Like a golden thread, this image of the loving and merciful God runs throughout the prophets and the gospels, and it is the thread we should follow to lead us out of confusion, fear and uncertainty. Today, there are far too many people turning the merciful and gracious God into an object of fear, division and intolerance.

The word that is translated as “steadfast love” is the Hebrew word hesed and it has a range of meanings. It can mean merciful, compassionate, loyal, faithful or all those things. It reassures us that not only is God merciful and compassionate, but God is with us constantly and unconditionally.

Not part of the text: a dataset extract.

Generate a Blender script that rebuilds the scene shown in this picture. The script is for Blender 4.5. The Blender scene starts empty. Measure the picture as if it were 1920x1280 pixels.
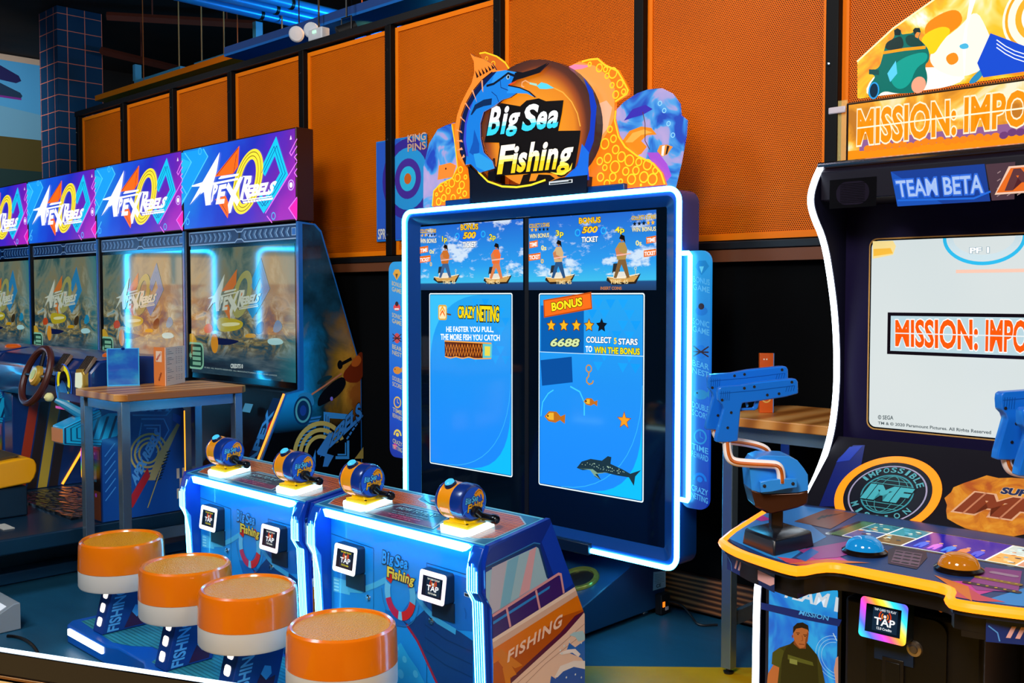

God remains with us even in the depths of our sin or broken lives, just as God was with the Israelites. We may have to experience the consequences of our actions, but God will be there to help us pick up the pieces and make a fresh start. God’s love, unlike human love, is unwavering and everlasting.

Paul’s blessing from Second Corinthians gives us a brief glimpse of what might be called the dance of the Trinity. Grace, love and communion are all part of the divine life in which we are invited to participate. Despite the uniqueness of each person of the Trinity, they all share these qualities. Divine life is marked by harmony, peace and sharing, so that is the way to enter this divine life and remain within it.

John 3:16 is probably the most famous verse in the entire New Testament. It can be seen on bumper stickers, religious paraphernalia and in the end-zones during football games. In one verse, it expresses succinctly the life and mission of Jesus — He came as an expression of God’s love and mercy. God has only love for the world and is not interested in punishment.

In the Spiritual Exercises of St. Ignatius of Loyola, the Trinity gazes down on the world and its people, and is moved by human suffering and misery. God decides to send the Son to bring about humanity’s redemption.

God offered humanity a desperately needed lifeline, but as in real life situations, not everyone will reach out and grasp it. Those who reject the love that God offers bring suffering on themselves since they close themselves off to the divine life offered by God.

Today we have an understanding of the dynamics of faith and doubt that is a bit more nuanced than John’s black and white approach. There are many reasons why people come to faith or fail to do so, and it is not necessarily bad intent or personal failing on their part. God does not give up on anyone and will revisit them again and again in various ways.

John’s subtle and enigmatic use of words requires a bit of unpacking. Accepting Jesus is far more than mere church attendance or cultural Christianity. A careful study of John’s Gospel reveals that believing in Jesus meant a personal encounter and relationship, as well as a life marked by discipleship.